ESCHEN: The threat to some of the Lawrence's neighbor's homes is even more immanent. Many were built just 10 feet from the edge of the bluff. Now the edge is creeping even closer to Null Nord's house.

NORD: It makes one feel rather uncomfortable, and also having a yellow sign on the front of your door: Dangerous, Do Not Occupy.

ESCHEN: Along with more wind and rain, the El Nino weather system has brought higher, stronger tides, and changed the current along the Oregon cost.

(Surf and voices)

CASEY: You see where the surf and the waves have eroded the dunes here. There were dunes, a big dune mass out here --

ESCHEN: All the way, yeah --

CASEY: Probably out to where we're standing here now.

ESCHEN: Down on the beach, Capes homeowner Jim Casey points out how the bigger waves are scooping away the base of the bluff.

CASEY: All these trees that are on the beach here, you'll see them all the way down here, they were up on that banking up in front of the Capes. And they've all, as that sand came down, the trees fell out and were all swept down here.

ESCHEN: In February, homeowners asked the state to allow them to build a rock wall on the beach to protect the bluff. But unlike many states, Oregon's beaches are owned by the public, and a 20-year-old law meant to discourage building in risky coastal places prohibits most new rock walls and other beach structures. To the bitter disappointment of Capes homeowners, Governor John Kitzhaber denied an emergency exception. The Governor's Chief of Staff Bill Wyatt says that as grave as the homeowners' plight is, the state could not bend its rules to protect private property from extreme weather.

WYATT: It's a part of the natural process. Beachfront protected structures are not part of the natural process. You can cause erosion in ways that really do change the character of the beach. The purpose behind this rule was to maintain the beaches in a natural state to the
greatest extent possible.

ESCHEN: Other residents tend to support the Governor's decision not to allow a rock wall. In fact, many feel the houses themselves never should have been built.

JOHNSON: Being an Oregonian, you always think this will never happen to your state, because we protect our coastline so much. But when, I guess when you think coastline you don't realize the hills right next to the coastline aren't really that protected.

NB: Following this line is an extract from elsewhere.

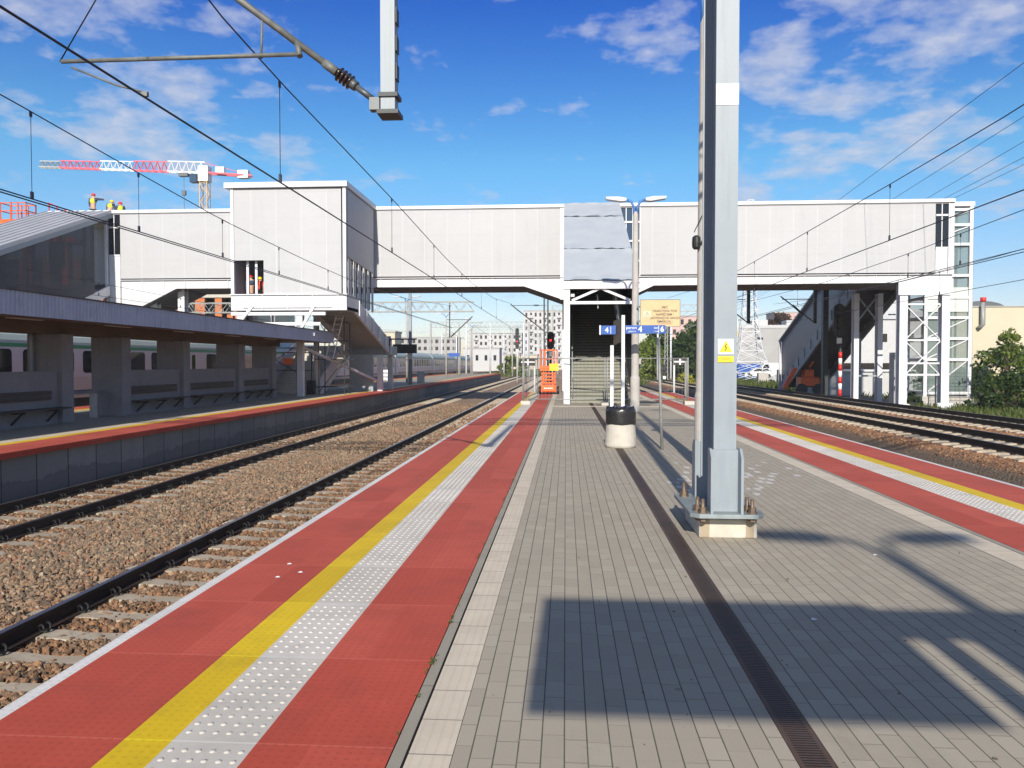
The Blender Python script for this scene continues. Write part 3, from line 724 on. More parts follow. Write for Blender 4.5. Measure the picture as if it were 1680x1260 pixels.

ESCHEN: Sharon Johnson, her husband, and her sister are among the many curious onlookers who have been going to the beach to look up at the threatened houses.

JOHNSON: They've kind of desecrated the coastline with all these stupid houses that shouldn't have been built this close to the edge anyway. You don't build a house on a sand dune, for crying out loud. Where's your head?

ESCHEN: But developer Dr. Frank Piacentini, who owns one of the houses himself, defends the decision to build so close to the edge.

PIACENTINI: We wanted to do a development within the county that everyone would be proud of, and we felt we did that. Unfortunately, through an act of God and severe extraordinary conditions, things have changed.

ESCHEN: The dune that this year's El Nino storms have washed away had been there thousands of years. Dr. Piacentini says the experts he hired to study the bluff years ago all agreed that it was stable.

PIACENTINI: We felt very comfortable with their report. And that report was accepted by the county, not only once but numerous times.

ESCHEN: Some local residents and state officials had expressed concerns that the land was unstable when the project was proposed 15 years ago. But county officials say they did not have the resources to argue with the developer's experts. The county's okay of the project led prospective buyers Jim and Lenora Lawrence to feel they had nothing to worry about, despite the state law against beach reinforcements and the fact that landslide insurance is not available.

J. LAWRENCE: We felt that we were protected by the county and the state, and also by the builder's board. We were wrong.

ESCHEN: Now the Lawrences and other Capes residents are scrambling to protect their homes themselves. New studies suggest they might be able to stabilize the slope and save most of the houses without building a rock wall. But any such effort likely would still need state or county approval. Homeowners association spokesman Brian Chapin warns what could happen if something is not done soon.

CHAPIN: The environmental catastrophe that would unfold if one of these homes were to fall 170 feet from its current perch down to the beach is something that I don't believe we've seen in Oregon's history, in Oregon recent history. The number of nails in a structure of this, the amount of glass, the shingles that would break free, the insulation that would be in the foam or in the surf.

ESCHEN: But other homeowners worry about liability if their houses do fall onto the beach, and they don't want to risk harming the very thing which brought them to The Capes in the first place. The owners have at least one of the houses closest to the edge might even take it down. Homeowner Noel Newhard moved out. He says he's learned a very old lesson.

NUARD: I guess we should have listened to that place in the Bible where it says not to build on sand.

ESCHEN: It's a passage from Matthew that a lot of people here quote these days. It refers to a wise man who built his house on rock and a foolish man who built his house on sand. When rain, floods, and winds beat against the house built on sand, the passage says, great was its fall. For Living on Earth, I'm Nevill Eschen in Oceanside, Oregon.